US POLITICS

Activists Plan ‘Non-Peaceful’ Action At Trump’s Inauguration

A collection of radical activists and anarchists pledge to put Washington D.C. in "total paralysis" when "The Donald" gets sworn in as president

US POLITICS
File photo — REUTERS
Nov 17, 2016 at 5:00 PM ET

When Donald Trump is sworn in as president on January 20, there will protesters with signs and people marching in opposition to the newly elected president. But others are planning “direct action” activism that will leave Washington D.C. in “total paralysis,” according to an organizer of activists and anarchists who plan to create chaos across the capitol city in an attempt to disrupt the inauguration and mobilize people in the growing movement against Trump.
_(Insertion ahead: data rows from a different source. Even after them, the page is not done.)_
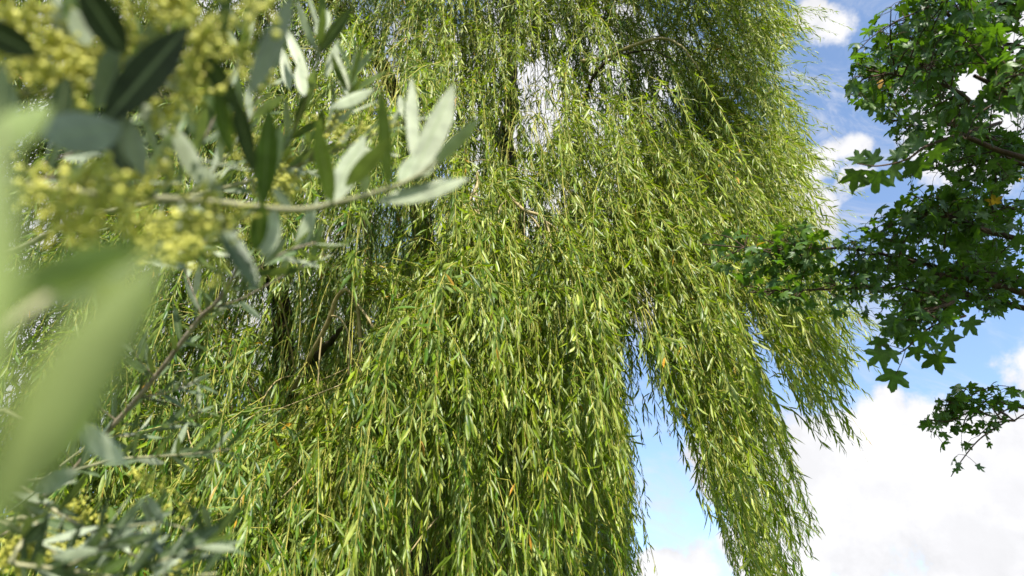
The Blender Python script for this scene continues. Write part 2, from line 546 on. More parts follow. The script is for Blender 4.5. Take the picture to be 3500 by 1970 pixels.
NLEAF = 0
class Spray:
    """one hanging branch: its twigs and its leaves"""
    def __init__(s): s.tw = Tubes(); s.ty = Tubes(); s.lv = Leaves()
    def strand(s, p0, t0, L, wind, size=.085, yel=.5, spacing=.021, stiff=.3, side=True, thick=.0022, prof=None, clip=True, bare=0.0, gaps=True, hollow=False, wfat=1.0):
        P = hang(p0, unit(np.asarray(t0, float)), L, wind, n=max(8, int(L * 8)), stiff=stiff)
        if clip:
            bad = open_sky(P, rng.normal(-4, 24))
            if hollow and rng.random() < .9: bad |= in_hollow(P)
            if bad.any():
                k = int(np.argmax(bad))
                if k < 4: return
                P = P[:k]
                L = np.linalg.norm(np.diff(P, axis=0), axis=1).sum()
                if L < .15: return
        s.ty.add(P, [thick, thick * .75, thick * .35], 3)
        strand_leaves(s.lv, P, spacing, size, yel, prof=prof, bare=bare, wfat=wfat, gaps=gaps, hollow=hollow)
        if side:
            m = rng.poisson(L * 2.6)
            for _ in range(m):
                u = rng.uniform(.08, .8)
                q = P[int(u * (len(P) - 1))]
                d = unit(np.array([rng.normal(), rng.normal() - .25, rng.uniform(-.6, .5)]))
                l2 = rng.uniform(.14, .5)
                Q = hang(q, d, l2, wind, n=6, stiff=.10)
                if hollow and in_hollow(Q[-1:])[0]: continue
                if clip and (open_sky(Q[-1:], 0)[0] ): continue
                s.ty.add(Q, [thick * .7, thick * .3], 3)
                strand_leaves(s.lv, Q, spacing * .95, size * .92, min(1, yel + .1), prof=prof, gaps=gaps, hollow=hollow)
    def build(s, parent, name='hanging_branch'):
        if not s.lv.v: return
        if not s.tw.v:
            s.tw, s.ty = s.ty, s.tw
            o = s.tw.build(name, M_TWIGY, parent)
        else:
            o = s.tw.build(name, M_TWIG, parent)
            if s.ty.v: s.ty.build('twigs', M_TWIGY, o)
        s.lv.build('leaves', M_WILLOW, o)
        return o

def spray_at(sp, px, py, d, nstr, L, wind=(0, 0), spread=(.45, .35, .25), size=.085, yel=.5, arch=True, **kw):
    """a drooping branch whose top shows at (px,py), d metres away; its strands hang L metres"""
    A = at(px, py, np.asarray(float(d)))
    back = unit(np.array([CEN[0], CEN[1], A[2]]) - A)
    if arch:
        B = A + back * rng.uniform(.7, 1.2) + np.array([rng.normal(0, .15), 0, -rng.uniform(.0, .5)])
        side = np.array([rng.normal(0, .25), 0, 0])
        E = A - back * rng.uniform(.15, .35) + side + DOWN * rng.uniform(.25, .5)
        path = smooth_path([B, (A + B) / 2 + np.array([0, 0, .22]), A, E], 16)
        bad = open_sky(path, 60) | in_gap(path)
        if bad.any(): path = path[:int(np.argmax(bad))]
        if len(path) > 3: sp.tw.add(path, [.006, .004, .002], 5)
    for _ in range(nstr):
        off = rng.normal(0, 1, 3) * np.array(spread)
        q = A + off
        t0 = unit(-back * rng.uniform(.1, .8) + np.array([rng.normal(0, .35), 0, rng.uniform(-.8, .35)]))
        w = np.array(wind) + rng.normal(0, .05, 2)
        sp.strand(q, t0, L * rng.uniform(.45, 1.15), w, size=size, yel=yel, **kw)

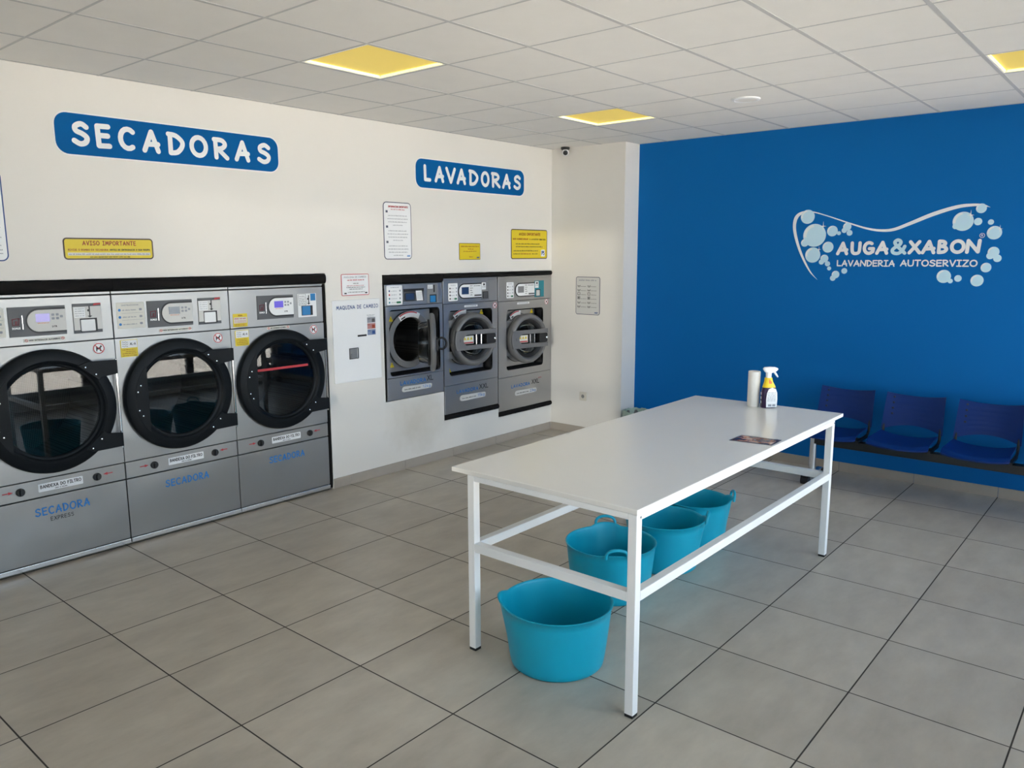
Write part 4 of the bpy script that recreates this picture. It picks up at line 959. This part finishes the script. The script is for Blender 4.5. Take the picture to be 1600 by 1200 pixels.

Since Trump’s election, a movement called DisruptJ20 has taken off online among activist groups, anarchists, and the anti-facist movement. The goal is to organize the groups and ideologies under a shared goal: disrupting Washington D.C. on inauguration day in protest of Trump’s presidency in any way they can.

“We’re not just organizing some boring-ass march,” one of the organizers, Legba Carrefour, told Vocativ. “We want direct action.”

The goal, he said, is to simply create a disruption and “build on an evolving movement.”

Carrefour, who has been involved in “radical activism” for about 20 years, said he expects the activists to do things similar to what activists in the Black Lives Matter movement have done like block highways around the city, as well as other “direct action” that may or may not involve violence or destruction. To properly define “direct action” he pointed Vocativ to a Wikipedia page, which describes it as “when a group takes an action which is intended to reveal an existing problem, highlight an alternative, or demonstrate a possible solution to a social issue. This can include nonviolent and less often violent activities which target persons, groups, or property deemed offensive to the direct action participants.”

On social media, under the hashtag #DisruptJ20, some activists are openly calling for violence—”non-peaceful Trump transition” is a familiar refrain. Carrefour wouldn’t say whether he condones or encourages demonstrators to use violence. “We’re just providing an infrastructure. I can’t comment on what anyone else is doing,” he said.

The infrastructure, he said, is things like housing for out-of-town activists and a forum for different groups to organize, as well as basic things like water and “a convergence space for people to meet up.”

The city and federal law enforcement officials are already preparing for what will likely be a chaotic day in D.C.—they’re expecting up to 30,000 protestors and will “plan accordingly,” according to local media outlets.

Sixteen different activist groups already have signed on under the DisruptJ20 umbrella, some of which have used violence and destruction of property in the past during other movements like Occupy Wall Street, or at Ku Klux Klan rallies. But nothing, said Carrefour, has sparked more outrage than the election of Donald Trump.

“In my 20 years of doing radical activism I’ve never seen an uprise, or a social unrest like I have with this,” he said. “And for good reason.”